● Directions
Skipping all pictures, set down the lines of the listing from the first through the one with "tag(lan, 'black ribbed".

__________________________________________________

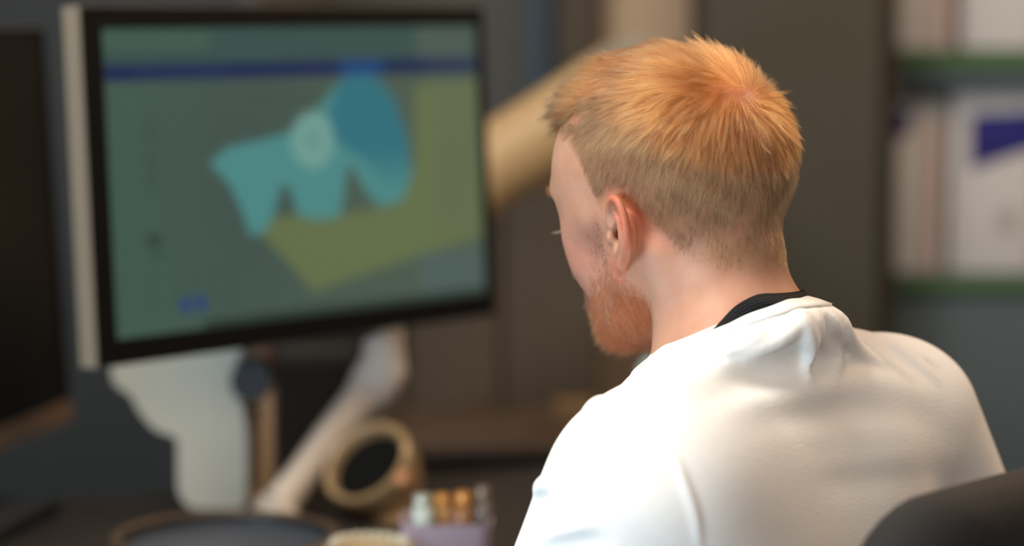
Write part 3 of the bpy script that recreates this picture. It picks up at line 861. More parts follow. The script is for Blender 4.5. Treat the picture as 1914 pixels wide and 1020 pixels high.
PL = np.radians(np.linspace(75, 285, 90)); dev = np.abs(np.degrees(PL)-186)
zc = np.interp(dev, [0, 25, 50, 75, 105], [-0.014, -0.013, -0.009, -0.012, -0.032])
e0 = neck_pts(PL, zc-0.007, 0.0010); e1 = neck_pts(PL, zc+0.000, 0.0022); e2 = neck_pts(PL, zc+0.007, 0.0014); 
def sm_open(R, k):
    for _ in range(k): R = np.concatenate([R[:1], (R[:-2]+2*R[1:-1]+R[2:])/4, R[-1:]])
    return R
e0, e1, e2 = (sm_open(e, 14) for e in (e0, e1, e2))
LV = body_w(np.concatenate([e0, e1, e2])); nL = len(PL)
LQ = [(k*nL+i, k*nL+i+1, (k+1)*nL+i+1, (k+1)*nL+i) for k in range(2) for i in range(nL-1)]
lan = mesh_np('lanyard', LV, np.array(LQ), ribbed_black(), person)
uvl = lan.data.uv_layers.new(name='UVMap')
lv = np.zeros(len(lan.data.loops), np.int32); lan.data.loops.foreach_get('vertex_index', lv)
uvd = np.stack([(lv % nL)/nL*14, (lv//nL)*0.5], 1).astype(np.float32); uvl.data.foreach_set('uv', uvd.ravel())
so = lan.modifiers.new('thickness', 'SOLIDIFY'); so.thickness = 0.0016; so.offset = 1
tag(lan, 'black ribbed lanyard strap round the neck')

# trousers and shoes (below the photo's frame, kept so the figure sits properly)
def sd_trousers(P):
    b = to_body(P); d = ell(b, (0.060, 0, -0.490), (0.140, 0.178, 0.115))
    for s in (-1, 1):
        d = smin(d, cap(b, (0.030, s*0.095, -0.515), (0.440, s*0.125, -0.525), 0.085, 0.066), 0.04)
        d = smin(d, cap(b, (0.440, s*0.125, -0.525), (0.430, s*0.130, -0.960), 0.066, 0.055), 0.03)
    return d
TV, TQ = surface_nets(sd_trousers, (-0.75, 1.35, 0.02), (0.65, 2.55, 0.72), 0.009)
TV = project(sd_trousers, TV, 1, 0.004)
tr = mesh_np('trousers', TV, TQ, mat('dark_trousers', lin(38, 42, 52), 0.85, bump=0.3, bscale=400), person)
def sd_shoe(s):
    def f(P):
        b = to_body(P)
        d = ell(b, (0.52, s*0.135, -1.015), (0.125, 0.045, 0.045))
        d = smin(d, ell(b, (0.43, s*0.132, -0.985), (0.050, 0.040, 0.062)), 0.04)
        return smax(d, -(b[:, 2]+1.048), 0.01)
    return f
for s in (1, -1):
    c = body_w([[0.49, s*0.13, -1.0]])[0]
    v, q = surface_nets(sd_shoe(s), c-np.array([.2, .2, .06]), c+np.array([.2, .2, .1]), 0.007)
    mesh_np('shoe', v, q, mat('shoe_leather', lin(30, 28, 27), 0.5), person)

# ------------------------------------------------------------------ room
M_wall = mat('dark_wall_paint', lin(100, 92, 76), 0.85, noise=0.08, nscale=3)
M_teal = mat('teal_grey_panel', lin(78, 90, 94), 0.8, noise=0.06, nscale=4)
M_floor = mat('floor_vinyl', lin(92, 88, 84), 0.5, noise=0.1, nscale=6)
def struct(o): o['kind'] = 'structure'; return o
YB = 4.35
struct(box('floor', (0, 2.4, -0.02), (6.4, 6.0, 0.04), M_floor, bevel=0))
struct(box('wall_back', (0, YB+0.05, 1.4), (6.4, 0.1, 2.8), M_wall, bevel=0))
struct(box('wall_left', (-2.6, 3.6, 1.4), (0.1, 1.4, 2.8), M_teal, bevel=0))
struct(box('baseboard_back', (0, YB-0.008, 0.05), (6.3, 0.016, 0.10), M_teal, bevel=0.003))

# grey partition panels behind the monitor
def panel(name, x0, x1, y, z0, z1, t, m, label=None, rot=0):
    o = box(name, ((x0+x1)/2, y+t/2, (z0+z1)/2), (x1-x0, t, z1-z0), m, bevel=0.004)
    if label: tag(o, label, 'partition')
    return o
M_part = mat('blue_grey_fabric', lin(52, 58, 62), 0.9, bump=0.3, bscale=300)
pa = W(-40, 500, 3.45).x; pb = W(470, 500, 3.45).x
t = thing('partition_screen', 'blue-grey fabric partition screen standing behind the large monitor', 'partition', ((pa+pb)/2-0.3, 3.48, 0))
bx = bmesh.new(); add_box(bx, (0, 0, 0.84), (pb-pa+0.6, 0.035, 1.56)); bm_obj('panel', bx, M_part, t, bevel=0.006)
for sx in (-1, 1):
    bx = bmesh.new(); add_box(bx, (sx*((pb-pa)/2+0.3), 0, 0.83), (0.03, 0.045, 1.62)); add_box(bx, (sx*((pb-pa)/2+0.3), 0, 0.012), (0.05, 0.40, 0.024))
    bm_obj('post', bx, mat('partition_post', lin(58, 60, 60), 0.5, 0.2), t, bevel=0.004)

# dark tall cabinet with doors behind the man
M_cab = mat('brown_black_cabinet', lin(68, 64, 53), 0.7, noise=0.10, nscale=5)
M_cab2 = mat('dark_brown_cabinet', lin(76, 66, 54), 0.65, noise=0.12, nscale=5)
def cabinet(name, label, x0, x1, y, h, m, doors=1, depth=0.42):
    t = thing(name, label, 'cabinet', ((x0+x1)/2, y, 0)); w = x1-x0
    bm = bmesh.new(); add_box(bm, (0, depth/2+0.02, h/2), (w, depth, h)); bm_obj('body', bm, m, t, bevel=0.003)
    dw = w/doors
    for i in range(doors):
        cx_ = -w/2+dw*(i+0.5)
        bm = bmesh.new(); add_box(bm, (cx_, 0.009, h/2+0.03), (dw-0.006, 0.018, h-0.08)); d = bm_obj('door', bm, m, t, bevel=0.003)
        bm = bmesh.new(); add_tube(bm, [(cx_+dw*0.42, -0.002, 0.55), (cx_+dw*0.42, -0.028, 0.56), (cx_+dw*0.42, -0.028, 0.69), (cx_+dw*0.42, -0.002, 0.70)], 0.005, 10)
        bm_obj('handle', bm, mat('cabinet_handle', lin(60, 58, 54), 0.4, 0.8), d)
    return t
cabinet('tall_cabinet', 'tall dark brown cabinet behind the seated man, left of the box shelves', W(1311, 300, 3.55).x, W(1649, 300, 3.55).x, 3.55, 2.3, M_cab, 1)
cabinet('wardrobe_cabinet', 'dark olive-brown cupboard to the left of the cream door post', W(1040, 300, 3.75).x, W(1122, 300, 3.75).x, 3.75, 2.3, M_cab2, 1)
o = box('trim_1', ((W(1122, 0, 3.8).x+W(1311, 0, 3.8).x)/2, 3.86, 1.4), (W(1311, 0, 3.8).x-W(1122, 0, 3.8).x, 0.10, 2.8), mat('cream_post_paint', lin(192, 168, 140), 0.6), bevel=0.004); struct(o)
o = box('wall_divider', ((W(930, 0, 4.0).x+W(1040, 0, 4.0).x)/2-0.1, 4.1, 1.4), (0.42, 0.06, 2.8), mat('grey_wall_panel', lin(96, 96, 92), 0.8), bevel=0.003); struct(o)
o = box('trim_2', ((W(985, 0, 3.98).x+W(1032, 0, 3.98).x)/2, 4.045, 1.4), (0.042, 0.05, 2.8), mat('blue_grey_trim', lin(78, 96, 108), 0.6), bevel=0.003); struct(o)

cabinet('counter_cabinet', 'waist-high dark brown cabinet between the large monitor and the shoulder', W(575, 500, 3.45).x, W(1118, 500, 3.45).x, 3.45, W(1000, 352, 3.45).z, M_cab2, 3, 0.25)
# low dark sideboard behind the desk (brown top, shade of the gap below painted black)
y0 = 2.95
t = thing('low_sideboard', 'low dark brown sideboard with a reddish brown top edge behind the desk', 'sideboard', (W(1000, 800, y0).x, y0, 0))
ztop = W(870, 828, y0).z; zt2 = W(870, 855, y0).z; zt3 = W(870, 885, y0).z
bm = bmesh.new(); add_box(bm, (0, 0.14, (ztop+zt2)/2), (0.40, 0.28, ztop-zt2)); bm_obj('top', bm, mat('reddish_brown_wood', lin(80, 64, 50), 0.6, noise=0.15, nscale=12), t, bevel=0.003)
bm = bmesh.new(); add_box(bm, (0, 0.15, (zt2+zt3)/2), (0.38, 0.24, zt2-zt3)); bm_obj('recess', bm, mat('recess_shade_black', lin(22, 20, 18), 0.8), t, bevel=0.002)  # dark strip, the gap's shade put into its colour
for i in (-1, 0, 1):
    bm = bmesh.new(); add_box(bm, (i*0.13, 0.008, (zt3+0.09)/2), (0.125, 0.018, zt3-0.10)); d = bm_obj('drawer', bm, mat('umber_drawer_front', lin(84, 62, 46), 0.6, noise=0.15, nscale=12), t, bevel=0.003)
    bm = bmesh.new(); add_tube(bm, [(i*0.13-0.05, -0.001, zt3-0.09), (i*0.13-0.05, -0.022, zt3-0.09), (i*0.13+0.05, -0.022, zt3-0.09), (i*0.13+0.05, -0.001, zt3-0.09)], 0.004, 8); bm_obj('handle', bm, mat('drawer_pull', lin(120, 110, 95), 0.4, 0.8), d)
bm = bmesh.new(); add_box(bm, (0, 0.15, zt3/2), (0.39, 0.25, zt3-0.002)); bm_obj('body', bm, M_cab2, t, bevel=0.003)

# ------------------------------------------------------------------ shelves with cartons
YS = 3.75
t = thing('box_shelf', 'dark teal-grey shelving unit with green shelf edges holding white cartons', 'shelf', (W(1650, 300, YS).x, YS, 0))
X0 = 0.0; X1 = 1.05; DS = 0.34
M_green = mat('green_shelf_edge', lin(66, 100, 58), 0.6)
zs = [W(1800, 94, YS).z, W(1800, 514, YS).z, W(1800, 960, YS).z, 0.12, W(1800, 107, YS).z+0.40]
bm = bmesh.new(); add_box(bm, ((X0+X1)/2, DS+0.01, 1.0), (X1-X0, 0.02, 2.0)); bm_obj('back_panel', bm, M_teal, t, bevel=0.002)
for x in (X0+0.011, X1-0.011):
    bm = bmesh.new(); add_box(bm, (x, DS/2, 1.0), (0.022, DS, 2.0)); bm_obj('side_panel', bm, M_cab if x < 0.5 else M_teal, t, bevel=0.002)
for z in zs:
    bm = bmesh.new(); add_box(bm, ((X0+X1)/2, DS/2, z-0.014), (X1-X0-0.05, DS-0.004, 0.026)); sh = bm_obj('shelf_board', bm, M_teal, t, bevel=0.002)
    bm = bmesh.new(); add_box(bm, ((X0+X1)/2, -0.004, z-0.014), (X1-X0-0.05, 0.006, 0.024)); bm_obj('edge_strip', bm, M_green, sh, bevel=0.001)
# deep rail / drawer fronts between the rows
for z0_, z1_ in ((W(1800, 168, YS).z, zs[0]-0.030), (zs[2], zs[1]-0.030)):
    bm = bmesh.new(); add_box(bm, ((X0+X1)/2, 0.012, (z0_+z1_)/2), (X1-X0-0.05, 0.02, z1_-z0_)); bm_obj('drawer_front', bm, M_teal, t, bevel=0.003)
M_carton = mat('white_carton', lin(196, 194, 192), 0.7, noise=0.03, nscale=8)
M_blue = mat('carton_blue_print', lin(16, 10, 98), 0.6)
M_pink = mat('carton_pale_red_print', lin(180, 152, 144), 0.7)
def carton(label, x0, x1, z0, h, logo, group='white cartons on the shelves'):
    w = x1-x0; d = 0.24
    t = thing('carton', label, 'box', ((x0+x1)/2, YS+0.03, z0), 0, group)
    bm = bmesh.new(); add_box(bm, (0, d/2, h/2), (w, d, h)); bm_obj('carton_body', bm, M_carton, t, bevel=0.003)
    bm = bmesh.new(); add_box(bm, (0, d/2, h+0.0008), (0.045, d*0.98, 0.0012)); bm_obj('packing_tape', bm, mat('tape', lin(190, 180, 160), 0.3), t, bevel=0)
    bm = bmesh.new(); add_box(bm, (w/2-0.018, -0.0006, h*0.45), (0.016, 0.001, h*0.86)); bm_obj('side_print', bm, M_pink, t, bevel=0)
    for pts in logo:
        bm = bmesh.new(); add_prism(bm, pts, -0.0014, -0.0002); bm_obj('printed_logo', bm, M_blue, t, smooth=False)
    return t
def sx(px, py=350): return W(px, py, YS+0.03).x
def sz(px, py): return W(px, py, YS+0.03).z
zb = zs[1]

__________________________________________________

● Solution to the problem
Write part 3 of the bpy script that recreates this picture. It picks up at line 861. More parts follow. The script is for Blender 4.5. Treat the picture as 1914 pixels wide and 1020 pixels high.
PL = np.radians(np.linspace(75, 285, 90)); dev = np.abs(np.degrees(PL)-186)
zc = np.interp(dev, [0, 25, 50, 75, 105], [-0.014, -0.013, -0.009, -0.012, -0.032])
e0 = neck_pts(PL, zc-0.007, 0.0010); e1 = neck_pts(PL, zc+0.000, 0.0022); e2 = neck_pts(PL, zc+0.007, 0.0014); 
def sm_open(R, k):
    for _ in range(k): R = np.concatenate([R[:1], (R[:-2]+2*R[1:-1]+R[2:])/4, R[-1:]])
    return R
e0, e1, e2 = (sm_open(e, 14) for e in (e0, e1, e2))
LV = body_w(np.concatenate([e0, e1, e2])); nL = len(PL)
LQ = [(k*nL+i, k*nL+i+1, (k+1)*nL+i+1, (k+1)*nL+i) for k in range(2) for i in range(nL-1)]
lan = mesh_np('lanyard', LV, np.array(LQ), ribbed_black(), person)
uvl = lan.data.uv_layers.new(name='UVMap')
lv = np.zeros(len(lan.data.loops), np.int32); lan.data.loops.foreach_get('vertex_index', lv)
uvd = np.stack([(lv % nL)/nL*14, (lv//nL)*0.5], 1).astype(np.float32); uvl.data.foreach_set('uv', uvd.ravel())
so = lan.modifiers.new('thickness', 'SOLIDIFY'); so.thickness = 0.0016; so.offset = 1
tag(lan, 'black ribbed lanyard strap round the neck')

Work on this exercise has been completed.